Все изменилось из-за Иди Амина. И к лучшему, и к худшему.
Амин
Через несколько лет после их совместного путча отношения между Оботе и Амином ухудшились. Президент подозревал генерала в организации по меньшей мере одного покушения на свою жизнь – пуля задела его лицо, а брошенная в его сторону граната не взорвалась.
Однако Оботе по-прежнему считал, что генерал слишком глуп, чтобы угрожать его власти, и относился к нему с высокомерным безразличием. В январе 1971 года президент отправился на встречу глав стран Содружества[12] в Сингапур, а по возвращении планировал отправить Амина в тюрьму.
Вот только Амин не собирался ждать, и через несколько дней после отъезда Оботе на улицы Кампалы въехали танки. Солдаты заблокировали главные улицы Энтеббе и Кампалы. Путч прошел гладко, точно снаряд сквозь танковый люк: людям страшно надоел Оботе, который повысил налоги и вынудил их затянуть потуже пояса. Приход Иди Амина к власти они сочли подарком небес.
Такую песню распевали в тот день и солдаты, и простые угандийцы, бросая под гусеницы танков цветы.
На кухне Отонде действует четко. Рядом с ним нельзя шутить или пустословить. Стоит его снохе и внучкам над чем-то засмеяться, он тут же испепеляет их взглядом. На его кухне должны царить тишина, порядок и спокойствие.
– У меня так всегда было, – говорит он. – Работа шуток не терпит. На кухне диктатором был я.
И он извиняется, но даже мне приходится умолкнуть и потерпеть со своими вопросами.
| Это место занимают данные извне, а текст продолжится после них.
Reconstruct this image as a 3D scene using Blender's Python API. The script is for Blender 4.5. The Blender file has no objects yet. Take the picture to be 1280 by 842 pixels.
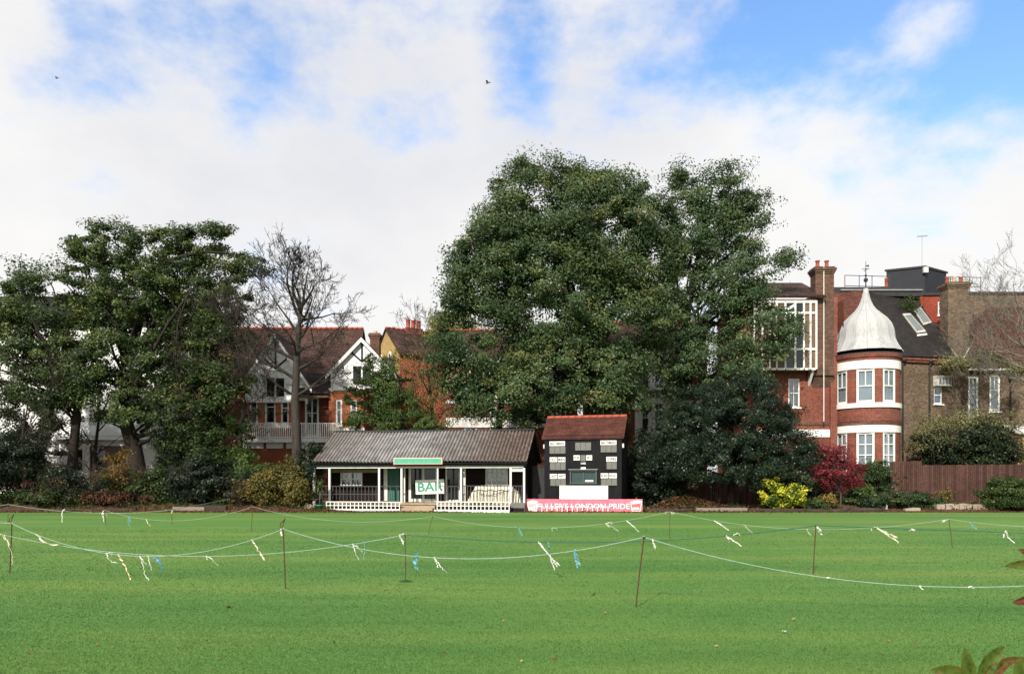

Готовка – слишком важное дело, и отвлекаться нельзя.
И вот я молча смотрю, как его невестка и внучки режут овощи. Смотрю, как Отонде умелыми движениями снимает с рыбы кожу, вынимает из нее кости, разделывает рыбу на филе и готовит его к жарке. Смотрю, как он добавляет во все точно отмеченную порцию соли.
– Посолю, как для Амина, – говорит он, а я гадаю, смогу ли я проглотить хоть кусочек, потому что Амин любил все пересоленное.
Наконец я смотрю, как над кастрюлями Одера превращается в абсолютно другого человека. Его наполняет совершенно иная энергия, чем та, что я видел раньше. У меня такое чувство, будто я наблюдаю за ритуалом вуду: у Отонде меняется лицо, он иначе двигается, кажется более ловким, более прямым – выглядит моложе.
Но нет, это не вуду. Это просто человек, который находится на своем месте и делает то, что по-настоящему любит.
Курица запекается, рыбу вот-вот можно будет снять со сковороды. И мы возвращаемся к Иди Амину, свергнувшему своего политического патрона Милтона Оботе.
Отонде Одера:
Первые выстрелы мы услышали в президентском дворце после полудня. Никто не знал, что происходит. Хотя знаки, что может произойти нечто странное, появлялись уже несколько дней. С тех пор как Оботе уехал в Сингапур, радио почти не говорило о нем, зато постоянно сообщало об Иди Амине. Но чтобы путч? Даже мысли такой не было. В Африке за короткое время прошло больше двадцати военных переворотов, многие президенты, для которых я при разных обстоятельствах готовил, перестали быть президентами, но всегда казалось, что Оботе держит ситуацию под контролем.
И вдруг началась стрельба. Кто-то попытался сбежать из дворца, я тоже инстинктивно выбежал. Но шансы убежать с женой и маленьким ребенком были ничтожны.